Hanno un potere magico le parole. Uomini e donne, nel corso dei secoli, si sono lasciati uccidere per delle parole: «Non conosco nulla al mondo che abbia tanto potere quanto la parola – scriveva E. Dickinson – A volte ne scrivo una, la guardo fino a quando non comincia a splendere». Per una bizzarra coincidenza del calendario, quest’anno la Quaresima è iniziata nel giorno degli innamorati, il 14 febbraio. La Pasqua cristiana si celebrerà il 1 aprile, la giornata del “pesce di aprile”, famosa per gli scherzi. In mezzo, a metà della Quaresima, vivremo il nostro appuntamento con le urne: il popolo italiano sarà chiamato a votare per esprimere la sua preferenza. Lo farà in base alle parole – che vantano pretesa di vedere tributato loro il titolo onorifico di “promesse” – che sentirà pronunciare durante i comizi, le trasmissioni televisive, il tam-tam ininterrotto del quotidiano.
La Quaresima, nella tradizione cristiana, è un periodo di preparazione alla Pasqua. Sono poche, scarne, mezze-svestite le parole che inaugurano il tempo di quaresima. Con un pugno di cenere sulla testa, l’unica parola è una parola di bassa-quota: “Ricordati, uomo, che sei polvere e in polvere ritornerai”. Tutt’altro che una maledizione, è la più sincera delle annunciazioni: piedi per terra, testa attaccata al collo, unica ambizione quella di riconoscersi mortali, di passaggio. La Pasqua, quest’anno, correrà il rischio di venire etichettata come un pesce-d’aprile: “Le solite cose. Diranno che è risorto: è il solito scherzetto per riempire le chiese”. Mi affascina questa coincidenza, dove il lato pagano del calendario sembra fare a pugni con il significato liturgico della cristianità: un corpo-a-corpo, una sfida ad armi pari, una sorta di duello al ritmo mistico delle parole. Tra questi due estremi, quest’anno accadrà l’appuntamento con le urne: al popolo italiano viene chiesto – in teoria – di scegliere da chi vorrà essere rappresentato al governo. La cosa buffa è che tutti e due gli appuntamenti, politici e liturgici, poggiano la loro credibilità nell’esilità della parola, pronunciata, promessa. È un’arte delicata, la parola: “Andateci piano con le belle parole – è scritto a mano su un muro di Trento -, perché poi viene il momento di dimostrarle”. La Pasqua, per il popolo cristiano, è l’evidenza di una parola fattasi storia, di una promessa mantenuta: duemila anni di graticole fumanti e di derisioni intellettuali non sono bastate a fermare l’urto impetuoso di quella parola-di-vita. Ancora parla, è li che interroga e infastidisce, rabbuia e consola: è parola non indifferente.

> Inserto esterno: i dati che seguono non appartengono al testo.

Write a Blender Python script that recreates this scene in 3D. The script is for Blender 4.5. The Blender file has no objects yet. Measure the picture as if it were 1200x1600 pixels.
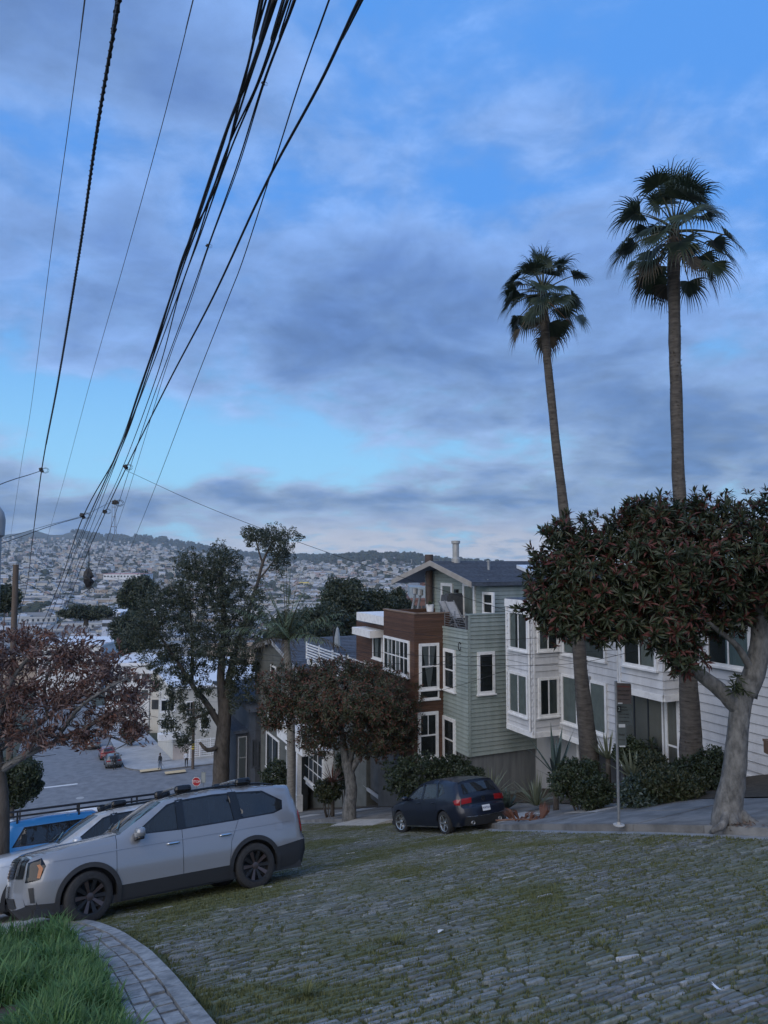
import bpy, bmesh, math, random
from mathutils import Vector, Matrix, noise, geometry, Quaternion
R = math.radians
scene = bpy.context.scene
COL = scene.collection
rnd = random.Random(7)

# ------------------------------------------------------------------ camera
FOC, PITCH = 1120.0, R(3.83)
cam_d = bpy.data.cameras.new('camera'); cam = bpy.data.objects.new('camera', cam_d); COL.objects.link(cam)
cam_d.sensor_fit = 'VERTICAL'; cam_d.sensor_height = 24.0; cam_d.lens = 24.0 * FOC / 1600.0
cam_d.clip_start = 0.1; cam_d.clip_end = 30000
cam.rotation_euler = (R(90) + PITCH, 0, 0)
scene.camera = cam

def at(px, py, d):
    """point seen at photograph pixel px,py lying d metres ahead of the camera"""
    a = (px - 600) / FOC; b = (800 - py) / FOC
    Y = math.cos(PITCH) - b * math.sin(PITCH); Z = math.sin(PITCH) + b * math.cos(PITCH)
    return Vector((a / Y * d, d, Z / Y * d))

# ------------------------------------------------------------------ world, sun, exposure
SUN_EL, SUN_AZ = R(30.0), R(208)      # azimuth clockwise from +Y
scene.view_settings.view_transform = 'Standard'; scene.view_settings.look = 'None'
scene.view_settings.exposure = 0.66; scene.view_settings.gamma = 1.0; scene.view_settings.use_curve_mapping = False
scene.render.engine = 'CYCLES'
cy = scene.cycles
cy.use_denoising = True
cy.max_bounces = 6; cy.diffuse_bounces = 3; cy.glossy_bounces = 3; cy.transmission_bounces = 4
cy.transparent_max_bounces = 12; cy.volume_bounces = 1
cy.sample_clamp_indirect = 4.0

world = bpy.data.worlds.new('World'); scene.world = world; world.use_nodes = True
def make_world():
    nt = world.node_tree; N = nt.nodes; L = nt.links
    N.clear()
    def new(t, **k):
        n = N.new(t)
        for a, b in k.items(): setattr(n, a, b)
        return n
    def put(sock, v):
        if hasattr(v, 'links'): L.new(v, sock)
        else: sock.default_value = v
    def M(op, a, b=0.0, c=0.0, clamp=False):
        n = new('ShaderNodeMath', operation=op); n.use_clamp = clamp
        for i, v in enumerate((a, b, c)): put(n.inputs[i], v)
        return n.outputs[0]
    def VM(op, a, b=None, out=0):
        n = new('ShaderNodeVectorMath', operation=op)
        put(n.inputs[0], a)
        if b is not None: put(n.inputs[1], b)
        return n.outputs[out]
    def mixc(f, a, b):
        n = new('ShaderNodeMix', data_type='RGBA'); put(n.inputs[0], f); put(n.inputs[6], a); put(n.inputs[7], b); return n.outputs[2]
    def sstep(x, lo, hi):
        n = new('ShaderNodeMapRange', interpolation_type='SMOOTHSTEP'); put(n.inputs[0], x); n.inputs[1].default_value = lo; n.inputs[2].default_value = hi; return n.outputs[0]
    def noise_(v, scale, detail, rough, dist=0.0):
        n = new('ShaderNodeTexNoise'); put(n.inputs['Vector'], v)
        n.inputs['Scale'].default_value = scale; n.inputs['Detail'].default_value = detail; n.inputs['Roughness'].default_value = rough; n.inputs['Distortion'].default_value = dist
        return n.outputs['Fac']
    tc = new('ShaderNodeTexCoord'); D = tc.outputs['Generated']
    sky = new('ShaderNodeTexSky', sky_type='NISHITA'); sky.sun_disc = False
    sky.sun_elevation = SUN_EL; sky.sun_rotation = SUN_AZ; sky.altitude = 60; sky.air_density = 1.0; sky.dust_density = 0.35; sky.ozone_density = 3.0
    sep = new('ShaderNodeSeparateXYZ'); L.new(D, sep.inputs[0]); x, y, z = sep.outputs
    zz = M('MAXIMUM', z, 0.0)
    k = M('DIVIDE', 1.0, M('ADD', zz, 0.24))
    cv = new('ShaderNodeCombineXYZ'); L.new(M('MULTIPLY', x, k), cv.inputs[0]); L.new(M('MULTIPLY', y, k), cv.inputs[1])
    P = cv.outputs[0]
    # big soft cloud masses, rags on their edges
    off = VM('ADD', P, (3.7, 1.9, 0.0))
    big = noise_(off, 0.75, 3.0, 0.5, 0.25)
    mid = noise_(VM('MULTIPLY', off, (1.0, 1.0, 1.0)), 3.1, 10.0, 0.56, 0.35)
    fine = noise_(VM('MULTIPLY', off, (1.0, 1.15, 1.0)), 8.0, 8.0, 0.6, 0.25)
    cover = M('ADD', M('MULTIPLY', big, 0.38), M('ADD', M('MULTIPLY', mid, 0.84), M('MULTIPLY', fine, 0.24)))
    # where the real cloud deck was thick and where it had opened: directions in the sky
    wn = new('ShaderNodeTexNoise'); put(wn.inputs['Vector'], P); wn.inputs['Scale'].default_value = 1.6; wn.inputs['Detail'].default_value = 5
    WD = VM('ADD', D, VM('MULTIPLY', VM('SUBTRACT', wn.outputs['Color'], (0.5, 0.5, 0.5)), (0.22, 0.22, 0.10)))
    bias = None
    for (px, py, rx, ry, w) in SKY_BLOBS:
        c = at(px, py, 1.0).normalized()
        dv = VM('SUBTRACT', WD, tuple(c))
        sc = VM('MULTIPLY', dv, (1.0 / rx, 1.0 / rx, 1.0 / ry))
        r2 = VM('DOT_PRODUCT', sc, sc, out=1)
        g = M('MULTIPLY', M('EXPONENT', M('MULTIPLY', r2, -1.0)), w)
        bias = g if bias is None else M('ADD', bias, g)
    cov = M('ADD', cover, bias)
    mask = sstep(cov, 0.51, 0.77)
    thick = sstep(cov, 0.66, 0.98)
    # clear sky
    clear = new('ShaderNodeHueSaturation'); clear.inputs['Saturation'].default_value = SKY_SAT; clear.inputs['Value'].default_value = SKY_VAL
    L.new(sky.outputs[0], clear.inputs['Color'])
    low = sstep(zz, 0.02, 0.42)
    clr = mixc(SKY_MIX, clear.outputs[0], mixc(low, SKY_LOW, SKY_HIGH))
    # cloud colour: pale thin edges, slate undersides, whiter far off over the horizon
    thin = mixc(sstep(zz, 0.0, 0.35), CL_THIN_LOW, CL_THIN)
    dark = mixc(sstep(zz, 0.02, 0.40), CL_DARK_LOW, CL_DARK)
    cc = mixc(thick, thin, dark)
    rag = M('ADD', M('MULTIPLY', M('SUBTRACT', fine, 0.5), 1.3), M('MULTIPLY', M('SUBTRACT', mid, 0.5), 0.9))
    ccv = new('ShaderNodeHueSaturation'); L.new(cc, ccv.inputs['Color']); L.new(M('ADD', 1.0, rag), ccv.inputs['Value'])
    col = mixc(M('MULTIPLY', mask, 0.93), clr, ccv.outputs[0])
    # pale glowing strip of thin cloud low over the west
    band = M('MULTIPLY', M('MULTIPLY', sstep(zz, 0.075, 0.02), sstep(x, -0.36, -0.10)), sstep(M('ADD', M('MULTIPLY', mid, 0.7), M('MULTIPLY', fine, 0.5)), 0.44, 0.66))
    col = mixc(M('MULTIPLY', band, 0.8), col, CL_GLOW)
    gr = mixc(sstep(z, -0.10, -0.01), (0.9, 1.0, 1.2, 1), col)
    bg = new('ShaderNodeBackground'); L.new(gr, bg.inputs[0]); bg.inputs[1].default_value = 0.085
    out = new('ShaderNodeOutputWorld'); L.new(bg.outputs[0], out.inputs[0])
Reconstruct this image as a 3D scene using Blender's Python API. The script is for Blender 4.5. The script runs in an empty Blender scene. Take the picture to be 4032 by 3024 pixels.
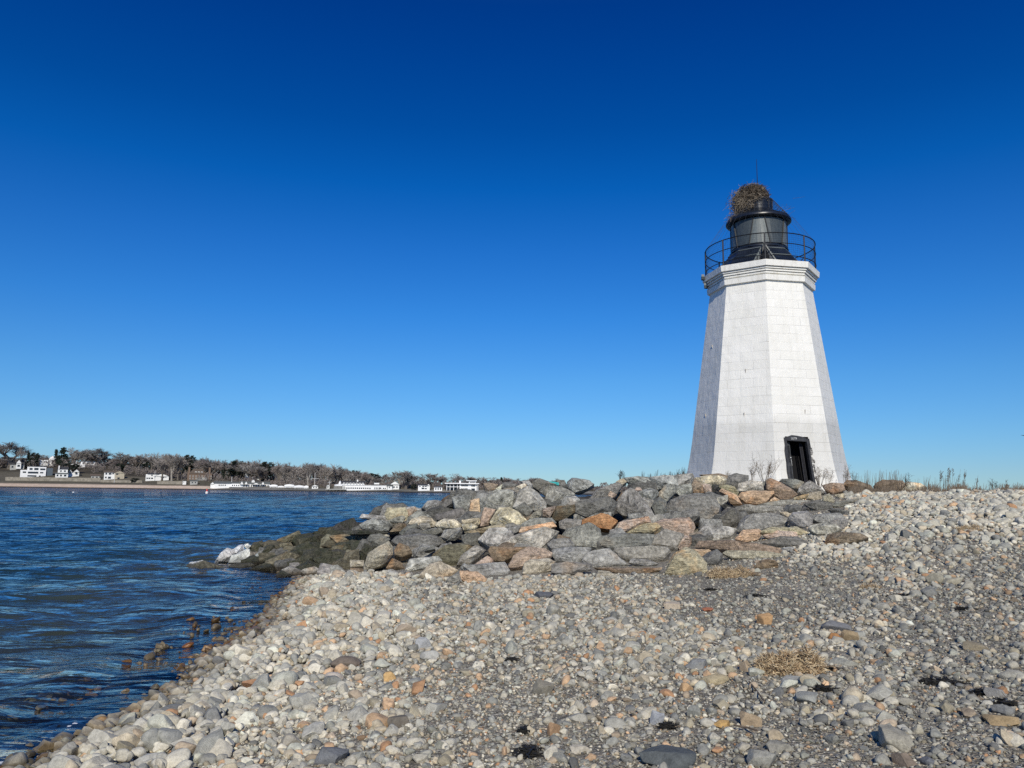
import bpy, bmesh, math, random
import numpy as np
from mathutils import Vector, Matrix, noise as mnoise
rad = math.radians
SC = bpy.context.scene
COL = SC.collection
rng = np.random.default_rng(7)
random.seed(7)

# ---------------------------------------------------------------- camera
FPX, CX, CY, EYE = 3028.0, 2016.0, 1512.0, 2.1
PITCH, ROLL = rad(7.80), rad(0.65)
cam_data = bpy.data.cameras.new('camera')
cam_data.sensor_width = 36.0
cam_data.lens = 36.0 * FPX / 4032.0
cam_data.clip_start = 0.1
cam_data.clip_end = 12000.0
cam = bpy.data.objects.new('camera', cam_data)
COL.objects.link(cam)
CAM_R = Matrix.Rotation(rad(90) + PITCH, 3, 'X') @ Matrix.Rotation(ROLL, 3, 'Z')
cam.matrix_world = Matrix.Translation((0, 0, EYE)) @ CAM_R.to_4x4()
SC.camera = cam
RM = np.array(CAM_R)

# ---------------------------------------------------------------- sky, sun, exposure
SUN_ELEV, SUN_AZ = rad(34.0), rad(1.0)          # azimuth of the sun measured from -Y towards +X
sun_dir = Vector((math.sin(SUN_AZ) * math.cos(SUN_ELEV), -math.cos(SUN_AZ) * math.cos(SUN_ELEV), math.sin(SUN_ELEV)))
w = bpy.data.worlds.new('World'); SC.world = w; w.use_nodes = True
nt = w.node_tree; nt.nodes.clear()
out = nt.nodes.new('ShaderNodeOutputWorld'); bg = nt.nodes.new('ShaderNodeBackground')
sky = nt.nodes.new('ShaderNodeTexSky'); sky.sky_type = 'NISHITA'; sky.sun_disc = False
sky.sun_elevation = SUN_ELEV
sky.sun_rotation = math.atan2(sun_dir.x, sun_dir.y)
sky.air_density = 1.0; sky.dust_density = 0.0; sky.ozone_density = 3.0; sky.altitude = 0
bg.inputs['Strength'].default_value = 0.11
tc = nt.nodes.new('ShaderNodeTexCoord'); sep = nt.nodes.new('ShaderNodeSeparateXYZ')
ramp = nt.nodes.new('ShaderNodeValToRGB')          # deep winter blue: how much of the sky's light each elevation keeps
mix = nt.nodes.new('ShaderNodeMix'); mix.data_type = 'RGBA'; mix.blend_type = 'MULTIPLY'
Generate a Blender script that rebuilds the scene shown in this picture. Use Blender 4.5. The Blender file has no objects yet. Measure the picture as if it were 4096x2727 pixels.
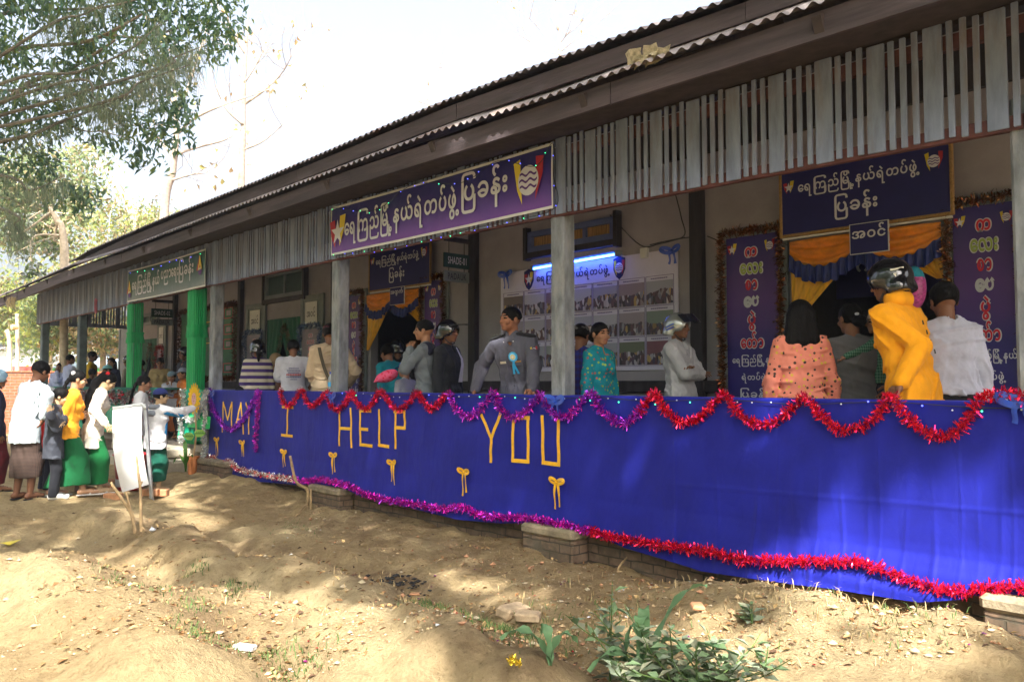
import bpy, math, random
import numpy as np
from mathutils import Vector, Matrix
RNG = np.random.default_rng(7)
random.seed(7)
R = math.radians
sc = bpy.context.scene
col = sc.collection

# ------------------------------------------------------------------ camera
FPX, CX, CY, HZ = 3270.0, 2048.0, 1363.5, 1531.0      # focal length and centre in photograph pixels
PITCH = math.atan((HZ - CY) / FPX)
PHI = math.atan(3088.0 / FPX)
EYE = np.array([0, 0, 1.6])
F0 = np.array([-math.cos(PHI), math.sin(PHI), 0]); RT = np.array([math.sin(PHI), math.cos(PHI), 0])
ZV = np.array([0, 0, 1.0])
FW = F0 * math.cos(PITCH) + ZV * math.sin(PITCH); UP = -F0 * math.sin(PITCH) + ZV * math.cos(PITCH)
cam_d = bpy.data.cameras.new('camera'); cam = bpy.data.objects.new('camera', cam_d); col.objects.link(cam)
cam_d.sensor_width = 36.0; cam_d.lens = FPX / 4096 * 36.0; cam_d.clip_start = 0.05; cam_d.clip_end = 2000
cam.location = EYE
cam.rotation_euler = Matrix((RT, UP, -FW)).transposed().to_euler()
sc.camera = cam

# ------------------------------------------------------------------ world, sun, exposure
SUN_EL, SUN_AZ = R(50), R(42)                        # azimuth measured from +X towards the camera side (-Y)
SV = np.array([math.cos(SUN_EL) * math.cos(SUN_AZ), -math.cos(SUN_EL) * math.sin(SUN_AZ), math.sin(SUN_EL)])
w = bpy.data.worlds.new('World'); sc.world = w; w.use_nodes = True
nt = w.node_tree; bg = nt.nodes['Background']
sky = nt.nodes.new('ShaderNodeTexSky'); sky.sky_type = 'NISHITA'; sky.sun_disc = False
sky.sun_elevation = SUN_EL; sky.sun_rotation = math.atan2(SV[0], SV[1])
sky.air_density = 1.0; sky.dust_density = 9.0; sky.ozone_density = 1.0; sky.altitude = 0
hz = nt.nodes.new('ShaderNodeHueSaturation'); hz.inputs['Saturation'].default_value = .64; hz.inputs['Value'].default_value = 1.5   # hazy, milky dry-season sky
nt.links.new(sky.outputs[0], hz.inputs['Color']); nt.links.new(hz.outputs[0], bg.inputs[0]); bg.inputs[1].default_value = 0.115
sl = bpy.data.lights.new('sun', 'SUN'); so = bpy.data.objects.new('sun', sl); col.objects.link(so)
sl.energy = 5.0; sl.angle = R(0.53); sl.color = (1.0, 0.96, 0.89)
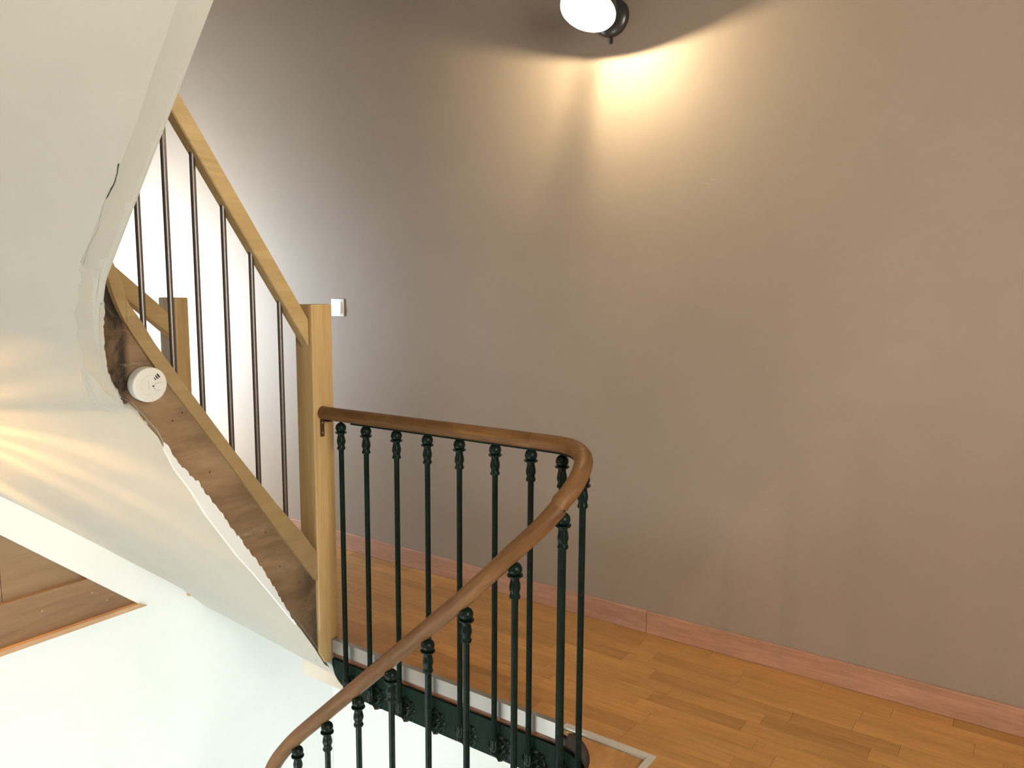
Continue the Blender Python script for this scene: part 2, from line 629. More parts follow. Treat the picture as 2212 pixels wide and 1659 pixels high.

Sono giorni, questi, abitati da fiumi di parole: alle parole sembra appesa la sorte e la salvezza di un popolo. Giornate di grande fatica intellettuale: si coglie al volo che certe parole sono stressate, che certi concetti sono stati così drogati da apparire stupefacenti, che il significato che si tributa alle parole è quasi pari allo zero. Si parla non perché si abbia qualcosa da dire ma solo per il fatto che l’avversario ha parlato, si esagera per non apparire inferiori, si prova piacere ad illudere pur avendo piena coscienza di farlo. Sono forze strane le parole: rimani senza quando sei troppo felice, rimani a corto anche quando sei troppo triste. Ti vengono in aiuto solo quando servono a poco più di nulla. Fino ad annunciarsi a casa tua come presenze fastidiose e nullafacenti. Eppure la parola è e resterà la miccia più potente che il mondo abbia mai conosciuto prima: quando il fuoco è pronto, basterà una miccia per accenderlo e riscaldare. O bruciare tutto.
La Quaresima cristiana m’affascina. Con parole ridotte all’osso – “Ricordati che non sei immortale” – e strumentazioni d’altri tempi, acqua e cenere, riesce a farti dono di domande più che di promesse, senza nascondere la fatica della storia. Personalmente, quando la fortuna m’assiste, amo af-fidarmi a coloro che sanno pesare con cura le parole da non pronunciare. Mi trasmettono sicurezza.